There is a shrub in Tasmania about 43,000 years old.
http://www.sciencemag.org/cgi/content/short/277/5325/483a
> We often think life with age of 1 month - 100 years.

Ah! That must be in the narrows of your own mind, then.
> What about life form that live for only 1 second. There can be a life
> which has a lifetime of just 1 sec.

Possibly, but we haven't seen such yet.
> Or may be some Living giant which lives for million years. and for him
> 1 year = 1 second. So we are unable to detect its movements.

Trees don't move, yet they live and we detect them easily enough. I
dare say that if there were a giant which lived for 1 million years,
it would be visible whether it moved or not.
> It takes 1 sec for us to move our hands/ legs to walk. Just image a
> Big living Object that takes 10 years for moving its parts.
>
> If we Just look that object for 1-2 years we will not be able to
> detect those movement. And we will miss them as living objects.
>
> Earth takes 1 year to revolve arround Sun. And Sun takes millions of
> years to revolve arround Galaxy. So if a living being is made of stars
> and is walking we will never be able to detect those movements in our
> life time. As it will take millions of years to turn arround.
>
> As they take 1 Million years to move their hands and Legs.
>
> Simmilarly for very small life that has a lifetime of say a nano
> second we can never detect them as living object. Asby the time we
> adjust our Microscope they will have died already.,

We can make images of things that happen in attoseconds (billionths of
a nanosecond).
http://www.google.com/search?hl=en&q=attosecond+imagery&btnG=Google+Search
> So detection of Life is very difficult if they live in different
> timescale and length.

No. Only your limited knowledge and lack of imagination causes you to
believe that is true.
> If a blind cannot see someone that does not mean
> the things do not exist. So if we are unable to detect such living
> things it does not mean they do not exists.
>
> Bye
> Sanny

Mobility is not a prerequisite for "life." Many life forms do not
move.

Structure is a prerequisite. All life forms have a finite extent, a
definite boundary between "self" and "not-self", and an identifiable
structure - they are not amorphous blobs of matter.

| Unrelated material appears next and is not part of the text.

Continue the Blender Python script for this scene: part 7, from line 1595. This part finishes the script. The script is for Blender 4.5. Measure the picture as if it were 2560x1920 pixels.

So is the potential for self-reproduction a prerequisite, or at least
the ability of its parent organism(s) to reproduce. If it lives, and
there was ever a time when it did not live, it must have started
living at some point. Except for the most primitive possible 'life
form' (which will always be arguably non-living) all life arises from
previous life.

So is mortality a prerequisite. If it cannot "die" can it be truly
called "alive"?

So is maintenance of its identity while interacting with its
environment to absorb and expel matter and energy a prerequisite.